** START **

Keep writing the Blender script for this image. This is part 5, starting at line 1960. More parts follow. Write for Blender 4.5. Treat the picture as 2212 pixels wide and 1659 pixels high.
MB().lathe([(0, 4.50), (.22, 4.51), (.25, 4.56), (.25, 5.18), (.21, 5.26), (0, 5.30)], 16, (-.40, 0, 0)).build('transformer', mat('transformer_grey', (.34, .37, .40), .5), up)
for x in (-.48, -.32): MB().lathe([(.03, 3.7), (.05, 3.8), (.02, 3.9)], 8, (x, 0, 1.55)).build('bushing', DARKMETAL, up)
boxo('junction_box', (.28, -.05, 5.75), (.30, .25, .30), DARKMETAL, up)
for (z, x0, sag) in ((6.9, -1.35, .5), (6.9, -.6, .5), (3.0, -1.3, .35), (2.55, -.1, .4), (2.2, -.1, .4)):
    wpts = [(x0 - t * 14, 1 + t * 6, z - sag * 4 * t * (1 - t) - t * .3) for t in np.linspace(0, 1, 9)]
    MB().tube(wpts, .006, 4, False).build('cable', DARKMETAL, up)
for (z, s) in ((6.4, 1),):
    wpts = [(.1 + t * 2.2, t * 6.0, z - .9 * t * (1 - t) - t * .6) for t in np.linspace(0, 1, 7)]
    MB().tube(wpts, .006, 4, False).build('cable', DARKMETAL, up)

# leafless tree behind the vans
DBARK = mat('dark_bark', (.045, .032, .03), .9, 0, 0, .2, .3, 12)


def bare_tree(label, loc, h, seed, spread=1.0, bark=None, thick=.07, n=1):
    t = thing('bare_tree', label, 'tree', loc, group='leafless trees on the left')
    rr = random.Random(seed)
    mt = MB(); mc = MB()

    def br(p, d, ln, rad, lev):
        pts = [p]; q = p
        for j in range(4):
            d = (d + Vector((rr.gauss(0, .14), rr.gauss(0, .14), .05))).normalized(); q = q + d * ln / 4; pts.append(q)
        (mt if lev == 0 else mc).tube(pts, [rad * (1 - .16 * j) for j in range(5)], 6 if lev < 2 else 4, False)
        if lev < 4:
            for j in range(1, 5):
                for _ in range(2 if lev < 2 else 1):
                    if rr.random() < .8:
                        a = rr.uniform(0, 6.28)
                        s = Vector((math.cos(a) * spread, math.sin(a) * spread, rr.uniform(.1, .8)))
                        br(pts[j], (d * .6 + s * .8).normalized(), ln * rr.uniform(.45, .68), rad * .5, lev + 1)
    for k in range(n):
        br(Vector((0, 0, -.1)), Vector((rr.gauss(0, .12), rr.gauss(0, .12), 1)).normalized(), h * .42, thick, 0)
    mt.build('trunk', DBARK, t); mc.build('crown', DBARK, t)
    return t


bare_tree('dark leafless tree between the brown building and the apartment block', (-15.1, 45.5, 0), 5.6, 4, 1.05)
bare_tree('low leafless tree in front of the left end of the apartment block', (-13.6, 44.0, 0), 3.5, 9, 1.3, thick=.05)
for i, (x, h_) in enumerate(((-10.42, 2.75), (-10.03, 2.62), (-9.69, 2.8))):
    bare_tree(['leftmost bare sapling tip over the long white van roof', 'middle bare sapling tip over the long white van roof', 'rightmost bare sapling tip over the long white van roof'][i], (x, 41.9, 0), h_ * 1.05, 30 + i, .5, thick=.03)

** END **

- **GOAL OF THE EXERCISE**
Exactly repeat the lines running from the top of the listing to the line bearing "mt = MB(); mc = MB()", both of those lines included, and only them.

- **COMPLETED TASK**
Keep writing the Blender script for this image. This is part 5, starting at line 1960. More parts follow. Write for Blender 4.5. Treat the picture as 2212 pixels wide and 1659 pixels high.
MB().lathe([(0, 4.50), (.22, 4.51), (.25, 4.56), (.25, 5.18), (.21, 5.26), (0, 5.30)], 16, (-.40, 0, 0)).build('transformer', mat('transformer_grey', (.34, .37, .40), .5), up)
for x in (-.48, -.32): MB().lathe([(.03, 3.7), (.05, 3.8), (.02, 3.9)], 8, (x, 0, 1.55)).build('bushing', DARKMETAL, up)
boxo('junction_box', (.28, -.05, 5.75), (.30, .25, .30), DARKMETAL, up)
for (z, x0, sag) in ((6.9, -1.35, .5), (6.9, -.6, .5), (3.0, -1.3, .35), (2.55, -.1, .4), (2.2, -.1, .4)):
    wpts = [(x0 - t * 14, 1 + t * 6, z - sag * 4 * t * (1 - t) - t * .3) for t in np.linspace(0, 1, 9)]
    MB().tube(wpts, .006, 4, False).build('cable', DARKMETAL, up)
for (z, s) in ((6.4, 1),):
    wpts = [(.1 + t * 2.2, t * 6.0, z - .9 * t * (1 - t) - t * .6) for t in np.linspace(0, 1, 7)]
    MB().tube(wpts, .006, 4, False).build('cable', DARKMETAL, up)

# leafless tree behind the vans
DBARK = mat('dark_bark', (.045, .032, .03), .9, 0, 0, .2, .3, 12)


def bare_tree(label, loc, h, seed, spread=1.0, bark=None, thick=.07, n=1):
    t = thing('bare_tree', label, 'tree', loc, group='leafless trees on the left')
    rr = random.Random(seed)
    mt = MB(); mc = MB()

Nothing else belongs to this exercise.